Lorentz did credit Einstein with having a slightly different approach, but neither expressed any differences in the conclusions, except for minor technical errors. Lorentz said that the chief difference was that Einstein postulated what he had proved. No one saw much difference until several years later when Minkowski's approach became popular, and Einstein adopted it.

Walter Kaufmann's 1906 paper says:
Then, a work by H. A. Lorentz[13] appeared in the year 1904, in which the attempt was made to remove the difficulties which sill existed in the optics of moving bodies, by somewhat modified fundamental assumptions on the electron and also on the molecular forces acting in-between the material body-particles. ... Lorentz now showed, that one could arrive at such a result, when it is assumed that the dimensions of all physical bodies, including their individual molecules and electrons, would change their shape in a very specific way with velocity ...

It is now very remarkable, that, starting from quite different [492] assumptions, Einstein[17] recently arrived at results, which are in agreement with those of Lorentz concerning the consequences accessible to observation, though in which the previously mentioned difficulties of epistemological kind have been avoided. Einstein introduced the principle of relative motion, at least as regards translations, as a postulate. He thus places the theorem at the top, that physical phenomena observable in any rigid system, must be independent from whether the system (together with the observer) is moving relatively to any other system. ... The results accessible to observation are thus the same with respect to both authors; however, while Lorentz only shows that his hypotheses lead to the desired result without excluding that the same can also be achieved in another way, it is shown by Einstein, that when the desired result, namely the principle of relative motion, is placed at the top of the whole of physics, then the kinematics of the rigid [493] body must necessarily be changed in the way stated, and that the equations of electrodynamics[18] must assume the form stated by Lorentz. ...

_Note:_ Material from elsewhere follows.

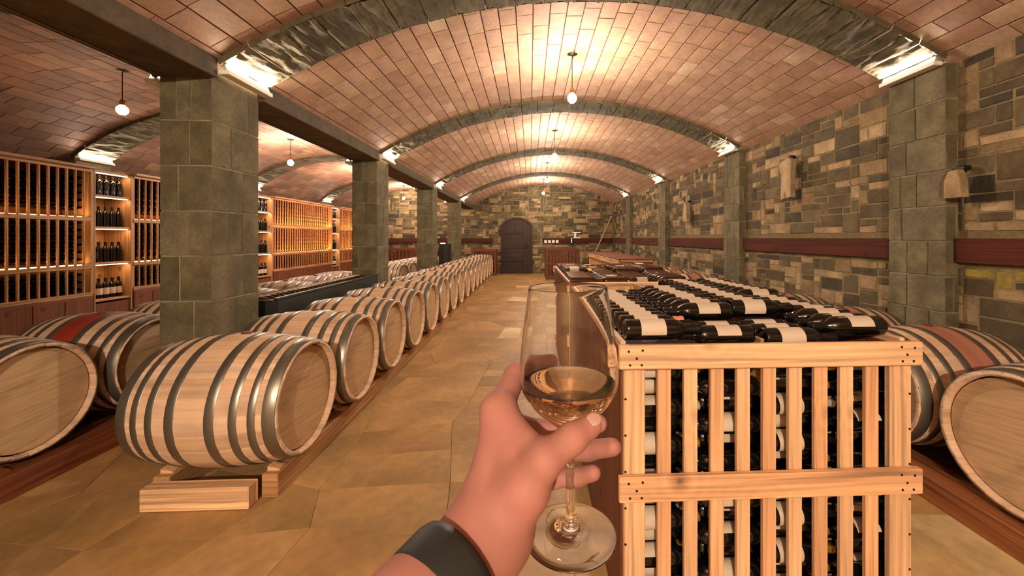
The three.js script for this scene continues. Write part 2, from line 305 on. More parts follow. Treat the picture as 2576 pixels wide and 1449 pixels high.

The measurement results are not compatible with the fundamental assumption of Lorentz-Einstein.
Note that Kaufmann is trying to refute Lorentz and Einstein, and considers refuting one the same as refuting the other. Most of the paper just mentions Lorentz without Einstein, such as the section titled, "Comparison with the theories of Abraham, Lorentz and Bucherer."

Kaufmann appears to be not aware of Poincare's theory, or how Einstein got the relativity postulate from Poincare.

Kaufmann says Einstein "places the theorem at the top". That is his version of Lorentz's famous statement that Einstein simply postulates what we have deduced. I give a more technical explanation of what this means.

Kaufmann's argument is a little misleading where he says that Einstein showed "that the equations of electrodynamics must assume the form stated by Lorentz." This sounds like a strong statement, but if you read the footnote, Einstein assumes Maxwell's equations in the rest frame, and hence in the moving frame via the relativity principle. So Einstein is really postulating the equations of electrodynamics. It was Lorentz and Poincare who tried to prove the equations for the moving frame, assuming the equations for the rest frame.